Line: Laurie King's simple description of a complex idea.
Waaaaaaahhhh! Mine! All mine! [throws toys out of pram then cries harder because toys are gone]
Now this one really hurt. I had been trying to write a scene where a group of people are gathered in a social setting and someone - out of ignorance, not malice - drops a brick, reminding everyone else of a matter they'd all rather forget. I wrote and deleted and wrote and deleted, then I re-read the first Kate Martinelli A Grave Talent, in advance of interviewing Laurie. At one point there's a social gathering, someone drops a brick and the ensuing shared feeling in the group is referenced with the line "A memory swept across the room." Perfect! So absolutely perfect and in six words too. Curses.
4 comments:
We can always be jealous or envious someone or some-thing. But what's the point? That just detracts from our goal, our writing. As you say, Catriona, "But none of those things - beguiling as they are (and they are!) - are at the core of what it is we love. Writing."
Several times in my writing career, I have been stopped in my tracks when I realize that a plot idea of mine was the plot idea of someone who published five years before it dawned on me. So the next thing is, if I love the idea, what can I do differently to make it mine, to make the core of the plot fresh and surprising. Sometimes I think I have succeeded, sometimes it's left to wither in an old computer file.

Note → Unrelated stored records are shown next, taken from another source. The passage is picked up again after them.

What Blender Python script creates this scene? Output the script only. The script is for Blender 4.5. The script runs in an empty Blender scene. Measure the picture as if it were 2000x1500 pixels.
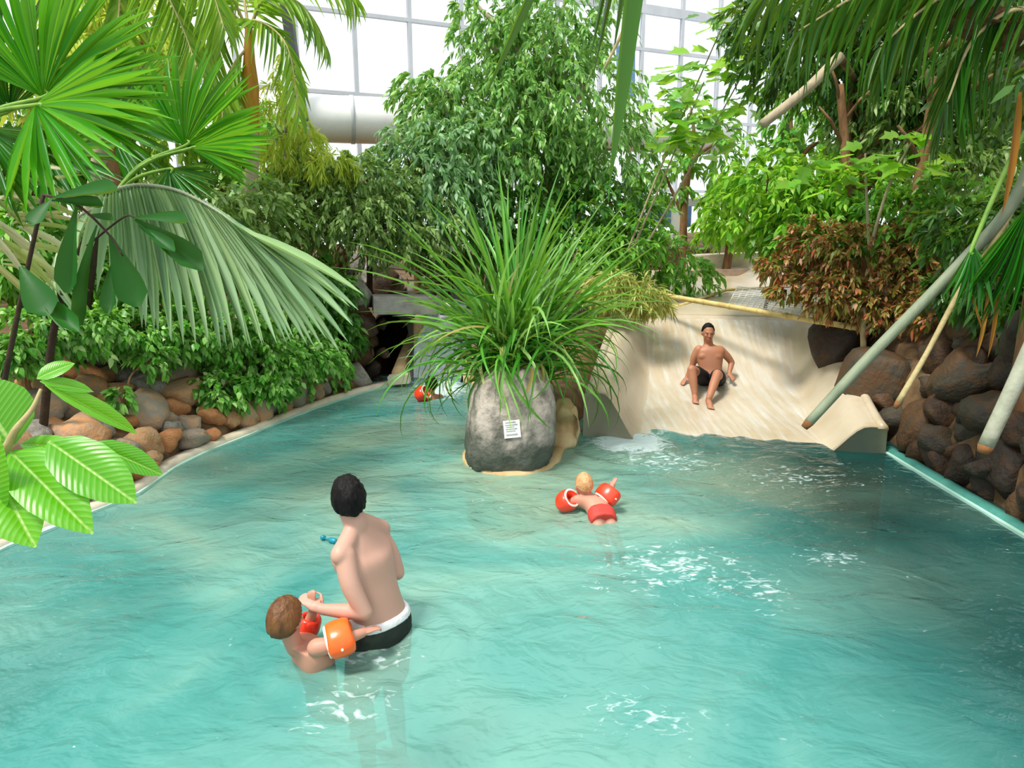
import bpy, bmesh, math, random
import numpy as np
from mathutils import Vector, Matrix, noise as mnoise

# ------------------------------------------------------------------ camera, world, sun, exposure
SC = bpy.context.scene
F = 1400.0
PITCH = math.radians(12.0)
CAMZ = 2.1
cam_data = bpy.data.cameras.new('camera')
cam_data.sensor_width = 36.0
cam_data.lens = F / 2000.0 * 36.0
cam_data.clip_start = 0.05
cam_data.clip_end = 200
cam = bpy.data.objects.new('camera', cam_data)
cam.location = (0, 0, CAMZ)
cam.rotation_euler = (math.pi / 2 - PITCH, 0, 0)
SC.collection.objects.link(cam)
SC.camera = cam

world = bpy.data.worlds.new('overcast_sky')
SC.world = world
world.use_nodes = True
wn = world.node_tree.nodes
wn['Background'].inputs[0].default_value = (0.93, 0.97, 1.0, 1)
wn['Background'].inputs[1].default_value = 1.2

sun_data = bpy.data.lights.new('sun', 'SUN')
sun_data.energy = 3.9
sun_data.angle = math.radians(14)
sun_data.color = (1.0, 0.95, 0.86)
sun = bpy.data.objects.new('sun', sun_data)
# light comes from high up on the left, a little from behind the camera
sun.rotation_euler = Vector((0.42, 0.30, -1.0)).to_track_quat('-Z', 'Y').to_euler()
SC.collection.objects.link(sun)

vs = SC.view_settings
vs.view_transform = 'Standard'
vs.look = 'None'
vs.gamma = 1.0
vs.use_curve_mapping = False
vs.exposure = 0.20
SC.cycles.max_bounces = 6
SC.cycles.diffuse_bounces = 3
SC.cycles.glossy_bounces = 2
SC.cycles.transmission_bounces = 4
SC.cycles.transparent_max_bounces = 12
SC.cycles.use_denoising = True
SC.cycles.sample_clamp_indirect = 6.0
SC.cycles.caustics_reflective = False
SC.cycles.caustics_refractive = False

RNG = np.random.default_rng(7)
random.seed(7)
CC, SS = math.cos(PITCH), math.sin(PITCH)
CAM = np.array([0.0, 0.0, CAMZ])


def ray(u, v):
    a = (u - 1000) / F
    b = (750 - v) / F
    return np.array([a, CC + b * SS, -SS + b * CC])


def at(u, v, Y):
    """world point seen at photo pixel (u, v) standing Y metres in front of the camera"""
    d = ray(u, v)
    return CAM + d * (Y / d[1])


def on(u, v, z=0.0):
    """world point seen at photo pixel (u, v) lying at height z"""
    d = ray(u, v)
    return CAM + d * ((z - CAMZ) / d[2])


def nrm(v):
    v = np.asarray(v, float)
    n = np.linalg.norm(v)
    return v / n if n > 1e-9 else v


COL = SC.collection


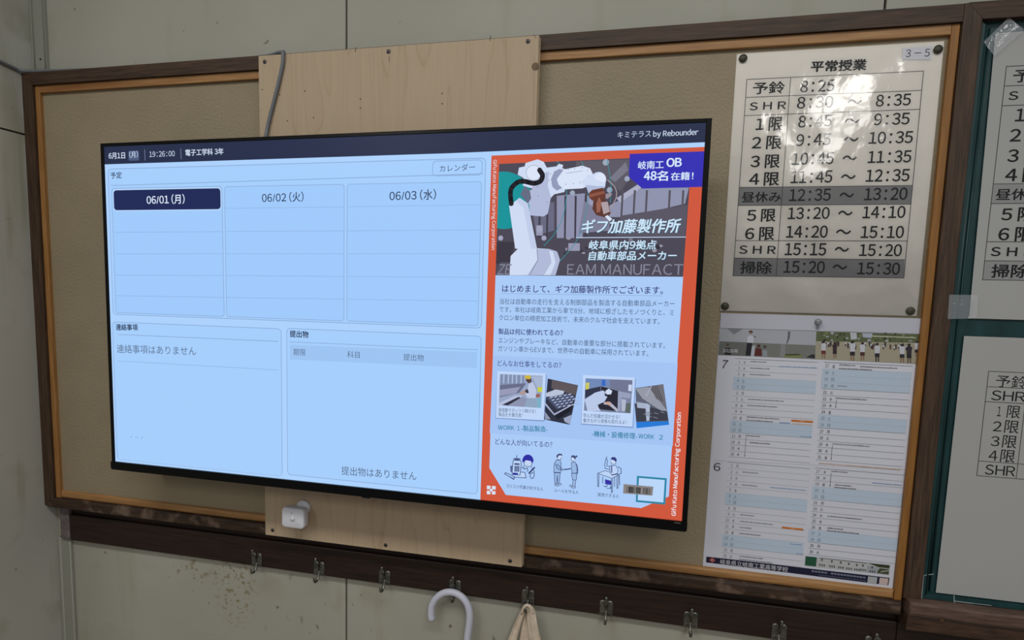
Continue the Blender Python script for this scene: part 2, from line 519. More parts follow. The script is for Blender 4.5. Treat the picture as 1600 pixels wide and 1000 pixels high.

The things you learn when your friends blog! I'm honored, Catriona--plus you validate the T.S. Eliot philosophy that good writers borrow, but great writers steal!! I love your wonderful way with language and your voice. xo
The only way to get around the useless hamster wheel of jelousy and envy is to create a series and/or character that will make others envy you. I'm a big fan of crime fiction as well as the author of several such books. I've come to admire and even love some characters. Ruth Downey's Ruso, Troy Soos' Marshall Webb and Mickey Rawlings and Caleb Carr's Laszlo Kreitzler, to name a few examples. But I wouldn't trade any of them for the characters I've created.